Properties of electroless Cu films optimized for horizontal plating as a function of deposit thickness

The properties of electroless films produced from a bath designed for horizontal plating, the preferred technology for high production volumes in printed circuit board metallization, are reported. Film thickness, substrate type and electrolyte temperature were varied. Formation of a continuous layer of copper film is correlated with a change in the visual and spectroscopic appearance. Grain orientation is random in thin films and a 〈110〉 texture develops with increasing thickness. The plating solution contains Cu and Ni ions.
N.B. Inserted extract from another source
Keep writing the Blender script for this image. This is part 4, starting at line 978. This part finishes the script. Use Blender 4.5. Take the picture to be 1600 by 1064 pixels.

Nickel co-deposits in copper films in the form of Ni hydroxide, and its concentration decreases from about 6% in the vicinity of the substrate to about 1% at the film surface. Film stress and strain were measured by substrate curvature and X-ray diffraction, respectively. Both stress and strain decrease as the film thickness increases. Stress remains tensile throughout during deposition and during relaxation, promoting film adhesion by preventing blisters. After deposition, stress relaxes first towards compressive and then towards tensile. The stress, the stress relaxation and the Ni concentration are high at the base of the film. We attribute this to the higher volume fraction of grain boundaries (smaller grain size) in this region. [Display omitted] •A production-level electroless copper bath designed for horizontal plating was characterized.•In-situ stress evolution of the Cu(Ni) films was studied with XRD and via substrate curvature.•Stress of the Cu films depends on substrate choice (metal or ABS polymer).•Stress and its relaxation are inversely proportional to film thickness.•The Ni content of the Cu(Ni) films is highest at the film-substrate interface.